Bantuan pembaca Kompas
SD Inpres Bayaoge sedikit beruntung karena tak lama lagi menempati gedung sekolah yang hampir rampung pembangunannya. Sekolah baru itu dibangun oleh Yayasan Dana Kemanusiaan Kompas, yang menghimpun bantuan dari pembaca harian Kompas.
Namun, pembangunan gedung permanen bagi SDN 21 belum terang. Kepala SDN 21 Sunarti mengaku sudah memasukkan semua dokumen yang diperlukan untuk pembangunan ulang gedung sekolah lama. Kemungkinan gedung sekolah dibangun tahun depan.
Derita SDN 21 kian bertambah. Seminggu lalu, ruang guru dan perpustakaan darurat terbakar pada dini hari. Api berasal dari korsleting listrik. Buku-buku pelajaran senilai Rp 30 juta ludes terbakar. ”Beruntung, penjaga sekolah yang tidur di ruang guru bisa menyelamatkan diri,” kata Sunarti.
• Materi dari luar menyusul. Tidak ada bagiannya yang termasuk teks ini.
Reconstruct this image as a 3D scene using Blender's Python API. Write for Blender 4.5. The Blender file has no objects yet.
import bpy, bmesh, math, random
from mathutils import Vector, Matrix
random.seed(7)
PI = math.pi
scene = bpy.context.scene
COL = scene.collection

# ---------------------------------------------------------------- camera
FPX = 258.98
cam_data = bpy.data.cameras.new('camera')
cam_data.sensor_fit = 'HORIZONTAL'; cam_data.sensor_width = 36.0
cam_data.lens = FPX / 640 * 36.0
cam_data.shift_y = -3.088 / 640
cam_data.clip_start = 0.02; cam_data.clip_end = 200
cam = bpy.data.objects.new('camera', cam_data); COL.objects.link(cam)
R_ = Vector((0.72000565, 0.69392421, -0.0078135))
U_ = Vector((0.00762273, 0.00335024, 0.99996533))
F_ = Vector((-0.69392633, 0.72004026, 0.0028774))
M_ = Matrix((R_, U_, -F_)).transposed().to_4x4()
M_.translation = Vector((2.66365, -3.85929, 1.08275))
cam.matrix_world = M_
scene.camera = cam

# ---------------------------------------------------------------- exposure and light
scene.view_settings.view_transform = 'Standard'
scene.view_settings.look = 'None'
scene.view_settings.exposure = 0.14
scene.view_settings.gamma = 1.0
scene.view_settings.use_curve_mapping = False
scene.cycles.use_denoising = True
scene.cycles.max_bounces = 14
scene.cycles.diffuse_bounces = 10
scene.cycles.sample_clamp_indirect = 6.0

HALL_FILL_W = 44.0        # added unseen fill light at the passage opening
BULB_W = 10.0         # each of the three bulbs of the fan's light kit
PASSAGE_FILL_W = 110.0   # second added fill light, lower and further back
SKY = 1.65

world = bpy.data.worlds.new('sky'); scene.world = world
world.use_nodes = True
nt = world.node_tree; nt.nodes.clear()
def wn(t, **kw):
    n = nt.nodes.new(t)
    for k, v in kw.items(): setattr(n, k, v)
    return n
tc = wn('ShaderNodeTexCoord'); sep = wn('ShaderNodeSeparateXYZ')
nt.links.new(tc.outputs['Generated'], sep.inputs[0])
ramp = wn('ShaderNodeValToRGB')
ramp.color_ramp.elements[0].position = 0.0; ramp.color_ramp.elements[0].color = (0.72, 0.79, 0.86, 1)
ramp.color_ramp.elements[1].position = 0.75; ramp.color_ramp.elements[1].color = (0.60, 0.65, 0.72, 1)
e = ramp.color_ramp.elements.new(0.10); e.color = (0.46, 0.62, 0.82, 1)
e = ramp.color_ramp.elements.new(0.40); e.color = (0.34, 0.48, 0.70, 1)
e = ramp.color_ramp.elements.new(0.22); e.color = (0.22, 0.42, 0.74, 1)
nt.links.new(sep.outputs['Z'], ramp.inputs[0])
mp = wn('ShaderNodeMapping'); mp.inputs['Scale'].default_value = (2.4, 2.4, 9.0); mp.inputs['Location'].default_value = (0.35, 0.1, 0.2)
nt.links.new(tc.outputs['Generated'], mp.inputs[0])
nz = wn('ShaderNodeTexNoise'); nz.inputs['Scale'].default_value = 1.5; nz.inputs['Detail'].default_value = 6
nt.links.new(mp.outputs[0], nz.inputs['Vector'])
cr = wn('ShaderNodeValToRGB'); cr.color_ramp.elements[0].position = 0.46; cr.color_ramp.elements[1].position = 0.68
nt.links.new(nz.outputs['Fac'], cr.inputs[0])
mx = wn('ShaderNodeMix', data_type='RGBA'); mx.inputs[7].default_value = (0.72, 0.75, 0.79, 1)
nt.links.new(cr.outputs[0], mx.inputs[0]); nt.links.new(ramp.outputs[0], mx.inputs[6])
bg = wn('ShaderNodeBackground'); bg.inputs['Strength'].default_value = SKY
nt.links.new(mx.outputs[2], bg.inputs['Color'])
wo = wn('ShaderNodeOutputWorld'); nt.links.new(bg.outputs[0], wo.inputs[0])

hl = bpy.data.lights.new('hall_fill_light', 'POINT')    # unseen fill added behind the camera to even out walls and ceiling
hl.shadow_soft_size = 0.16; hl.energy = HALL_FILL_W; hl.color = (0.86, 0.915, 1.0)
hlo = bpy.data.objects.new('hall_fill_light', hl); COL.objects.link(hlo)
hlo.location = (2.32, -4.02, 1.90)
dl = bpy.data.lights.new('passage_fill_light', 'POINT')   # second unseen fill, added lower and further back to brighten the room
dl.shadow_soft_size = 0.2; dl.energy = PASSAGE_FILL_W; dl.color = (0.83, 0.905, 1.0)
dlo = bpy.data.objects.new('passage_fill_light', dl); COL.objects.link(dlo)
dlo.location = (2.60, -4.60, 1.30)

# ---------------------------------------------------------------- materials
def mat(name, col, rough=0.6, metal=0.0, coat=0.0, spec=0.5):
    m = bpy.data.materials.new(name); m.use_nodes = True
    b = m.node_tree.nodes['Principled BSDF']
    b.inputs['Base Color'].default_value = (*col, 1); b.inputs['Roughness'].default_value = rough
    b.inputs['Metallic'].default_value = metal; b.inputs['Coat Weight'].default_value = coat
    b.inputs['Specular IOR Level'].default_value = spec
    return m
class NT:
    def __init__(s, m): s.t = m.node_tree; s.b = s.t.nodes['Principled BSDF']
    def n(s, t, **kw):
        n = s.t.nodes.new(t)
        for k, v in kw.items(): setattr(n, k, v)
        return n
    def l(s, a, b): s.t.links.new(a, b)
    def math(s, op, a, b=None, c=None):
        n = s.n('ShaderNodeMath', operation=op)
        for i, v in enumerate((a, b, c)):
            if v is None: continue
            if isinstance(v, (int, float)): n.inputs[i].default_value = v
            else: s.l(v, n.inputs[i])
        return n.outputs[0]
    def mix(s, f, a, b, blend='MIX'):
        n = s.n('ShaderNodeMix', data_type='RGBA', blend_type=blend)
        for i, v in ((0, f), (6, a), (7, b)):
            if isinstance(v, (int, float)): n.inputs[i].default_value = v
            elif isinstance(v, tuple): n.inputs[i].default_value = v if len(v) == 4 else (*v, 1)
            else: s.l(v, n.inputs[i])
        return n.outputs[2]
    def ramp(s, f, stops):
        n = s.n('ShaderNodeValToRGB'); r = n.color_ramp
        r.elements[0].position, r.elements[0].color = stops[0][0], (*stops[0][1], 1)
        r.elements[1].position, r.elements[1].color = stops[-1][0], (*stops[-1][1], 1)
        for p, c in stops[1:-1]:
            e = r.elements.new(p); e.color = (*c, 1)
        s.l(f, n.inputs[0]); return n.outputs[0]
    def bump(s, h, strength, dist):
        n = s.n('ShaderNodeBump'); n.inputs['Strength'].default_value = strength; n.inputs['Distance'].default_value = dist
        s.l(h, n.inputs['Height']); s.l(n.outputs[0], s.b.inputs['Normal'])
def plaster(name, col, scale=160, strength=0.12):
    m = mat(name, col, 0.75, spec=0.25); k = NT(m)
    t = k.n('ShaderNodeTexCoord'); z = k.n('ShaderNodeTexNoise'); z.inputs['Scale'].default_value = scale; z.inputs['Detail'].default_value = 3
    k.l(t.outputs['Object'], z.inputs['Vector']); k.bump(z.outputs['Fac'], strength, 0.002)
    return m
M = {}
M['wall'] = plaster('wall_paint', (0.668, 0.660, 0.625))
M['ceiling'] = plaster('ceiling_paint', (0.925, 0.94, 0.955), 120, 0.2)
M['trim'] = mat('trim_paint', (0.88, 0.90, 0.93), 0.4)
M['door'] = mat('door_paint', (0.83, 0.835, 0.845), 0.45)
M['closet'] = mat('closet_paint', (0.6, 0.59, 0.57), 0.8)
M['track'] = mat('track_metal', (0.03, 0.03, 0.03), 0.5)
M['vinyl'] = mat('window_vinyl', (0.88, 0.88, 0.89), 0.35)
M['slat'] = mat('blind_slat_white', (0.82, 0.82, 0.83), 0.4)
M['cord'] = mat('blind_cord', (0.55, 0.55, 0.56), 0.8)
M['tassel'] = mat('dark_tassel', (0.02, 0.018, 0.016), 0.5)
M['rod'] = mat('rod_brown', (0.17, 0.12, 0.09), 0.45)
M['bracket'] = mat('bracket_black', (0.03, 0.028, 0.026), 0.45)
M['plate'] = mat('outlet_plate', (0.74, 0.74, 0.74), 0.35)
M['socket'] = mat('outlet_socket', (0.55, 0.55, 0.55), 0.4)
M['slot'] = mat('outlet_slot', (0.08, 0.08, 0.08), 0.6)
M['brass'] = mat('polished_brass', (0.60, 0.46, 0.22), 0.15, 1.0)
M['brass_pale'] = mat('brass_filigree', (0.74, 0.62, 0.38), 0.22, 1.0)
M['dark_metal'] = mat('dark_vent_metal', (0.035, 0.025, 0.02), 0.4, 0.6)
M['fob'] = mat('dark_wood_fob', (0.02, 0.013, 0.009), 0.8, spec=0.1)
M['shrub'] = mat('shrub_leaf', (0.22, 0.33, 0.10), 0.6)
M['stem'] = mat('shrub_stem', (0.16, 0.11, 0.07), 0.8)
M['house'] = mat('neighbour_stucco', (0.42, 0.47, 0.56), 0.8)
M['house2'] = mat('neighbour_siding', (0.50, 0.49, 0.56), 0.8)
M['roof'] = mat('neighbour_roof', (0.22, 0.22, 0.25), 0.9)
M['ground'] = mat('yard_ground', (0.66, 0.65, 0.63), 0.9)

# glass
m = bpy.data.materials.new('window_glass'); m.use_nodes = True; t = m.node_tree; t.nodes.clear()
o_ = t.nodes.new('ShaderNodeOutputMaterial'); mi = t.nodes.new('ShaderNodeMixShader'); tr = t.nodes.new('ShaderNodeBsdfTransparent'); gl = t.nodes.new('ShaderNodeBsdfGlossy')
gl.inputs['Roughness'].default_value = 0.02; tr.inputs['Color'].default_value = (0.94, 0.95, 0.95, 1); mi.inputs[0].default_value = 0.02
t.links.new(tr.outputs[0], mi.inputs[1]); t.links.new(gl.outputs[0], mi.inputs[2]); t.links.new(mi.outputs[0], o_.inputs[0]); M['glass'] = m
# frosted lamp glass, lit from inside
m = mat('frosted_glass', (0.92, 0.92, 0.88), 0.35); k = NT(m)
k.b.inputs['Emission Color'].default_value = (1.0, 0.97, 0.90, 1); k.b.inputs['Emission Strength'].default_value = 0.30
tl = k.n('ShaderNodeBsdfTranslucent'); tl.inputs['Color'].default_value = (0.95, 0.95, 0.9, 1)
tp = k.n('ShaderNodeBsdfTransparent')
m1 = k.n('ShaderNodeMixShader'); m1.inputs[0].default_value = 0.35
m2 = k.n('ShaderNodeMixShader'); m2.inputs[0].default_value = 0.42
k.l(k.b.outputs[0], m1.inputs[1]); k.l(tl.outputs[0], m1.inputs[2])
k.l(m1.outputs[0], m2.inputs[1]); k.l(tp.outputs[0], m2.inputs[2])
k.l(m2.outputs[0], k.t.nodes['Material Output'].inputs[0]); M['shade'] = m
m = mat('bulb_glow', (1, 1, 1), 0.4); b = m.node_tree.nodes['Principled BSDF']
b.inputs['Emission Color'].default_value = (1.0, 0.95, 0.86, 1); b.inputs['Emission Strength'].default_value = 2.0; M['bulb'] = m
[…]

Kepala SD Inpres Bayaoge Salbia menyampaikan, sebagai sektor strategis, seharusnya dari awal pemerintah menyediakan ruang kelas semipermanen dengan material dinding papan lapis dan atap seng untuk sekolah yang rusak berat. Dengan semikian, kegiatan belajar-mengajar berlangsung nyaman, sambil menunggu pembangunan gedung permanen.
Kepala Dinas Pendidikan dan Kebudayaan Kota Palu Ansyar Sutiadi mengatakan, dari sekitar 200 sekolah yang rusak di Palu, baru separuh yang diperbaiki. Perbaikan menunggu anggaran dari pemerintah pusat dan daerah, serta bantuan lembaga atau yayasan sosial. Pembangunan semua gedung sekolah ditargetkan selesai tahun depan, sesuai dengan jangka waktu rehabilitasi dan rekonstruksi pascabencana Sulteng.
Khadafi Badjerey, Sekretaris Jenderal Pasigala Center—sebuah konsorsium swadaya masyarakat yang terlibat dalam pemulihan Sulteng—berpendapat, pembangunan sekolah seharusnya menjadi salah satu prioritas, setidaknya dalam jangka satu tahun.
Pemulihan dunia pendidikan menjadi salah satu indikator tangkas atau tidaknya pemerintah dalam penanggulangan bencana.